● Information supplied:

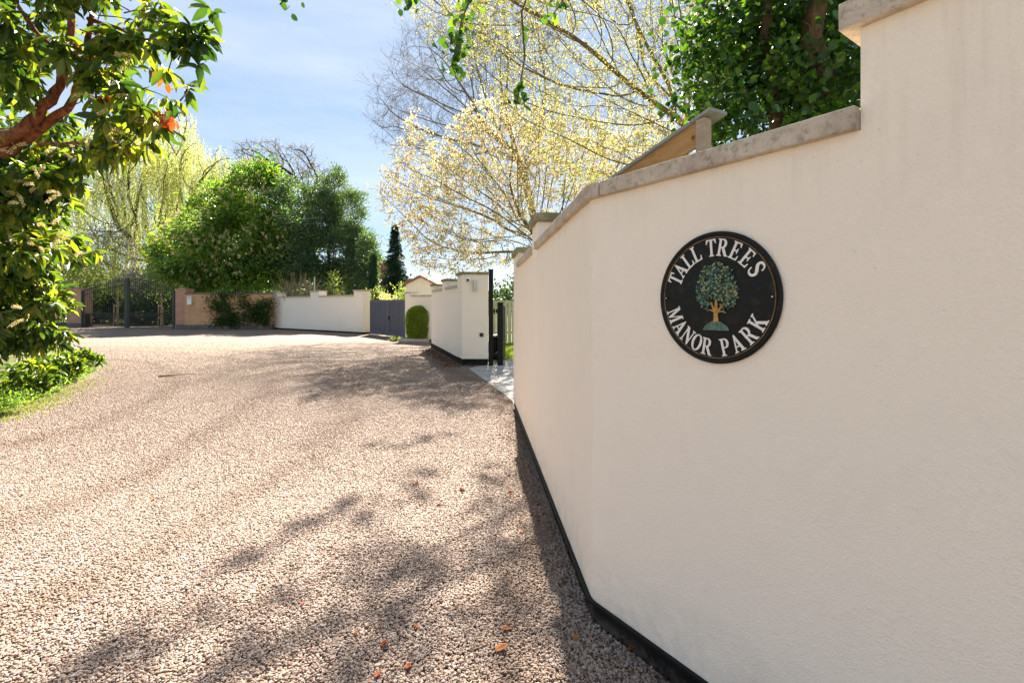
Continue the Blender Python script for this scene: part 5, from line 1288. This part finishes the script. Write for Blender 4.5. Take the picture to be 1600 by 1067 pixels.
# far woodland behind everything, closing the horizon
rr = np.random.default_rng(77); ang_ = rr.uniform(-1.35, 0.9, 2600); dist_ = rr.uniform(75, 105, 2600)
C = np.stack([np.sin(ang_) * dist_, np.cos(ang_) * dist_, rr.random(2600) ** 0.8 * (5.5 + 2.5 * np.sin(ang_ * 9) + 1.5 * np.sin(ang_ * 23))], 1)
own = np.repeat(np.arange(len(C)), 22); P = C[own] + rr.normal(size=(len(own), 3)) * np.array([1.3, 1.3, 0.9]); P = P[P[:, 2] > 0]
o = mesh_np('far_woodland', *leaves_arr(P, unit(rr.normal(size=P.shape)), 0.7, 0.2, r=rr), 3, M['hedge'])
tag(o, 'distant dark green belt of woodland behind the gardens', 'woodland', kind='stuff')

# ================================================================== GRAVEL STONES
def pebble_field():
    rr = np.random.default_rng(90); pts_ = []
    N = 1500000
    u = rr.random(N); Y = 1.2 * (22 / 1.2) ** (u ** 0.85); X = rr.uniform(-1.18, 0.30, N) * Y
    # density ~ even by area near the camera, thinning far away
    w = np.clip(Y * Y / 13.0, 0, 1) * np.clip((22 - Y) / 15, 0, 1) ** 1.3
    m = rr.random(N) < w * 1.0
    X, Y = X[m], Y[m]
    # keep to the drive side of the near wall and off the verge
    nA = np.array([-Ad[1], Ad[0]]); nB = np.array([Bd[1], -Bd[0]]) * 1.0
    dA = (X - Cn[0]) * nA[0] + (Y - Cn[1]) * nA[1]; dB = (X - Cn[0]) * (-743 / math.hypot(509, 743)) + (Y - Cn[1]) * (-509 / math.hypot(509, 743))
    out = np.where(Y > Cn[1], dA > -0.005, (dB > -0.005) | (dA > 0)) 
    X, Y = X[out], Y[out]
    m = X > np.interp(Y, [5.0, 6.1, 7.26, 8.72, 10.2, 11.6, 13.7, 18.1, 30], [-6.6, -6.75, -7.2, -8.05, -8.85, -9.9, -12.2, -17.8, -30]) + rr.normal(size=len(X)) * 0.12; X, Y = X[m], Y[m]
    Z = 0.002 + rr.random(len(X)) * 0.011
    Z = Z + np.clip(0.02 - np.abs(0), 0, 0)
    dwall = np.where(Y > Cn[1], (X - Cn[0]) * nA[0] + (Y - Cn[1]) * nA[1], 1.0)
    return np.stack([X, Y, Z], 1)
PP = pebble_field(); print('pebbles', len(PP))
me = bpy.data.meshes.new('gravel_stones'); me.vertices.add(len(PP)); me.vertices.foreach_set('co', PP.astype(np.float32).ravel()); me.update()
gs = bpy.data.objects.new('gravel_stones', me); COL.objects.link(gs)
tag(gs, 'loose rounded beige and brown gravel stones covering the foreground', 'gravel', kind='stuff')
ng = bpy.data.node_groups.new('scatter_stones', 'GeometryNodeTree')
ng.interface.new_socket('Geometry', in_out='INPUT', socket_type='NodeSocketGeometry'); ng.interface.new_socket('Geometry', in_out='OUTPUT', socket_type='NodeSocketGeometry')
def gn(typ, **kw):
    nd_ = ng.nodes.new(typ)
    for k_, v_ in kw.items(): setattr(nd_, k_, v_)
    return nd_
gi, go = gn('NodeGroupInput'), gn('NodeGroupOutput'); lk = ng.links.new
join = gn('GeometryNodeGeometryToInstance')
for i, sc in enumerate([(1, .78, .55), (1, .6, .5), (.85, .8, .62), (1, .7, .38), (.9, .62, .58)]):
    ico = gn('GeometryNodeMeshIcoSphere'); ico.inputs['Radius'].default_value = 1.0; ico.inputs['Subdivisions'].default_value = 3
    tn = gn('ShaderNodeTexNoise'); tn.inputs['Scale'].default_value = 0.9; tn.inputs['Detail'].default_value = 2
    pos = gn('GeometryNodeInputPosition'); ad = gn('ShaderNodeVectorMath', operation='ADD'); ad.inputs[1].default_value = (i * 7.3, i * 3.1, 0)
    sb = gn('ShaderNodeVectorMath', operation='SUBTRACT'); sb.inputs[1].default_value = (0.5, 0.5, 0.5)
    ml = gn('ShaderNodeVectorMath', operation='SCALE'); ml.inputs['Scale'].default_value = 0.75
    sp_ = gn('GeometryNodeSetPosition'); tr_ = gn('GeometryNodeTransform'); tr_.inputs['Scale'].default_value = sc
    ss = gn('GeometryNodeSetShadeSmooth'); sm = gn('GeometryNodeSetMaterial'); sm.inputs['Material'].default_value = M['pebble']
    lk(pos.outputs[0], ad.inputs[0]); lk(ad.outputs[0], tn.inputs['Vector']); lk(tn.outputs['Color'], sb.inputs[0]); lk(sb.outputs[0], ml.inputs[0])
    lk(ico.outputs[0], sp_.inputs['Geometry']); lk(ml.outputs[0], sp_.inputs['Offset']); lk(sp_.outputs[0], tr_.inputs[0]); lk(tr_.outputs[0], ss.inputs[0]); lk(ss.outputs[0], sm.inputs[0]); lk(sm.outputs[0], join.inputs[0])
iop = gn('GeometryNodeInstanceOnPoints'); iop.inputs['Pick Instance'].default_value = True
rot = gn('FunctionNodeRandomValue', data_type='FLOAT_VECTOR'); rot.inputs[0].default_value = (-0.5, -0.5, 0); rot.inputs[1].default_value = (0.5, 0.5, 6.28)
scl = gn('FunctionNodeRandomValue', data_type='FLOAT'); scl.inputs[2].default_value = 0.0; scl.inputs[3].default_value = 1.0; scl.inputs['Seed'].default_value = 5
pw = gn('ShaderNodeMath', operation='POWER'); pw.inputs[1].default_value = 2.4; mr = gn('ShaderNodeMapRange'); mr.inputs[3].default_value = 0.0046; mr.inputs[4].default_value = 0.0104
lk(scl.outputs[1], pw.inputs[0]); lk(pw.outputs[0], mr.inputs[0])
lk(gi.outputs[0], iop.inputs['Points']); lk(join.outputs[0], iop.inputs['Instance']); lk(rot.outputs[0], iop.inputs['Rotation']); lk(mr.outputs[0], iop.inputs['Scale'])
lk(iop.outputs[0], go.inputs[0])
md = gs.modifiers.new('stones', 'NODES'); md.node_group = ng
me.materials.append(M['pebble'])

# leaf litter
r0 = np.random.default_rng(99)
def litter(px, py, size, col, lab):
    x, y = G(px, py); V, Fc = [], []
    t = np.linspace(0, 1, 6); w = np.sin(np.pi * np.clip(t * 0.92 + 0.06, 0, 1)) ** 0.8 * 0.30
    curl = r0.uniform(0.5, 1.5); rows = []
    for a, b in zip(t, w):
        cx_, cz_ = (a - 0.5) * 0.9, 0.22 * curl * (a - 0.5) ** 2 * 2
        V += [(cx_, b, cz_ + b * 0.7 * curl), (cx_, b * 0.5, cz_ + b * 0.16), (cx_, 0, cz_), (cx_, -b * 0.5, cz_ + b * 0.2), (cx_, -b, cz_ + b * 0.55)]
    for i in range(5):
        for j in range(4): a = i * 5 + j; Fc.append((a, a + 1, a + 6, a + 5))
    V = np.array(V) * size; rm = np.array((Matrix.Rotation(r0.uniform(0, 6.28), 3, 'Z') @ Matrix.Rotation(r0.normal() * 0.3, 3, 'X') @ Matrix.Rotation(r0.normal() * 0.3, 3, 'Y')))
    V = V @ rm.T; V[:, 2] += 0.016 - V[:, 2].min() * 0.7
    o = mesh_np('fallen_leaf', V, np.array(Fc), 4, col, smooth=True, loc=(x, y, 0))
    so = o.modifiers.new('thickness', 'SOLIDIFY'); so.thickness = 0.0006
    return tag(o, lab, 'leaf', 'dry leaves fallen on the gravel')
for px, py, s_, m_, lab in [(783, 1020, 0.085, 'dead', 'largest curled tan leaf lying on the gravel, low centre'), (790, 988, 0.06, 'dead', 'pale curled leaf just above the largest one on the gravel'),
    (600, 1012, 0.055, 'withered', 'bright orange leaf at the bottom left of centre on the gravel'), (556, 995, 0.04, 'withered', 'small orange leaf left of the bright orange one'), (650, 985, 0.04, 'withered', 'small orange leaf right of and above the bright orange one'),
    (590, 1060, 0.05, 'withered', 'orange leaf at the very bottom edge of the gravel'), (900, 1001, 0.045, 'dead', 'yellowish leaf in the wall\'s shade near the plinth'), (985, 1020, 0.05, 'withered', 'orange leaf against the black plinth at the bottom'),
    (797, 773, 0.06, 'withered', 'orange leaf on the gravel beside the wall\'s shadow edge'), (722, 768, 0.09, 'dead', 'tan leaf in mid gravel left of the wall\'s shadow'), (686, 791, 0.05, 'withered', 'small orange leaf below the mid-gravel tan leaf'),
    (650, 759, 0.08, 'dead', 'pale tan leaf left of the mid-gravel leaves'), (472, 948, 0.035, 'withered', 'single orange leaf in the left foreground shade'), (888, 862, 0.05, 'withered', 'orange-brown leaf in the shade close to the wall'),
    (850, 805, 0.05, 'dead', 'brown leaf in the strip of shade along the wall'), (638, 1047, 0.05, 'withered', 'orange leaf near the bottom edge, right of centre-left'), (815, 835, 0.04, 'withered', 'tiny orange leaf at the edge of the wall\'s shade'), (240, 783, 0.06, 'dead', 'brown leaf alone on the open gravel at left')]:
    litter(px, py, s_ * 0.78, M[m_], lab)
# litter along the pillar wall
k = 1100; s_ = r0.random(k); a_, b_ = np.array(G(676, 547)), np.array(G(722, 574)); P = a_[None] * (1 - s_[:, None]) + b_[None] * s_[:, None]
nx = np.array([-(b_ - a_)[1], (b_ - a_)[0]]); nx = -nx / np.linalg.norm(nx) 
if nx[0] > 0: nx = -nx
P = P + nx * (np.abs(r0.normal(size=(k, 1))) * 0.24); P = np.hstack([P, 0.01 + 0.03 * r0.random((k, 1))])
o = mesh_np('leaf_litter', *leaves_arr(P, unit(r0.normal(size=P.shape) * np.array([1, 1, 0.3])), 0.055, 0.015, r=r0), 3, M['litter'])
tag(o, 'scatter of small brown dead leaves along the foot of the pillar wall', 'leaf litter', kind='stuff')
# fallen twig on the gravel
tw = MB(); a_ = G(247, 589); b_ = G(312, 586)
tw.tube([(a_[0], a_[1], 0.02), (a_[0] + (b_[0] - a_[0]) * 0.3, a_[1] + 0.05, 0.03), (a_[0] + (b_[0] - a_[0]) * 0.6, (a_[1] + b_[1]) / 2 + 0.1, 0.03), (b_[0], b_[1], 0.015)], [0.012, 0.009, 0.006, 0.003], 6)
tw.tube([(a_[0] + 0.3, a_[1] + 0.03, 0.025), (a_[0] + 0.1, a_[1] - 0.15, 0.02)], [0.01, 0.004], 5)
o = tw.build('fallen_twig', M['bark_brown']); tag(o, 'thin dark fallen twig lying on the gravel at left', 'twig')
tw = MB(); a_ = G(617, 892); tw.tube([(a_[0], a_[1], 0.0), (a_[0] + 0.004, a_[1], 0.04), (a_[0] - 0.003, a_[1] + 0.01, 0.085)], [0.004, 0.0035, 0.002], 6)
o = tw.build('upright_stalk', M['stake']); tag(o, 'short tan stalk standing upright in the gravel', 'stalk')

k = 900; s_ = r0.random(k) ** 0.8; P = np.where((r0.random(k) < 0.75)[:, None], (Cn + Ad * 0.0)[None] + Ad[None] * (s_[:, None] * 4.6), Cn[None] + Bd[None] * (s_[:, None] * 1.2))
nA_ = np.array([-Ad[1], Ad[0]]); P = P + nA_ * (0.03 + np.abs(r0.normal(size=(k, 1))) * 0.14) + np.array([0, -0.02]); P = np.hstack([P, 0.012 + 0.012 * r0.random((k, 1))])
P = P[((P[:, 0] - Cn[0]) * (-743 / 900.6) + (P[:, 1] - Cn[1]) * (-509 / 900.6) > 0.02) | (P[:, 1] > Cn[1])]
o = mesh_np('wall_foot_litter', *leaves_arr(P, unit(r0.normal(size=P.shape) * np.array([1, 1, 0.25])), 0.026 * (0.4 + r0.random(len(P))), 0.007, r=r0), 3, M['litter'])
tag(o, 'tiny brown leaf crumbs gathered in the shade at the foot of the nearest wall', 'leaf litter', kind='stuff')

● Goal:
Return nothing but the lines running from the start of the data to the line with "tag(o, 'distant dark", please, both ends included and no pictures.

● Result of this exercise:
Continue the Blender Python script for this scene: part 5, from line 1288. This part finishes the script. Write for Blender 4.5. Take the picture to be 1600 by 1067 pixels.
# far woodland behind everything, closing the horizon
rr = np.random.default_rng(77); ang_ = rr.uniform(-1.35, 0.9, 2600); dist_ = rr.uniform(75, 105, 2600)
C = np.stack([np.sin(ang_) * dist_, np.cos(ang_) * dist_, rr.random(2600) ** 0.8 * (5.5 + 2.5 * np.sin(ang_ * 9) + 1.5 * np.sin(ang_ * 23))], 1)
own = np.repeat(np.arange(len(C)), 22); P = C[own] + rr.normal(size=(len(own), 3)) * np.array([1.3, 1.3, 0.9]); P = P[P[:, 2] > 0]
o = mesh_np('far_woodland', *leaves_arr(P, unit(rr.normal(size=P.shape)), 0.7, 0.2, r=rr), 3, M['hedge'])
tag(o, 'distant dark green belt of woodland behind the gardens', 'woodland', kind='stuff')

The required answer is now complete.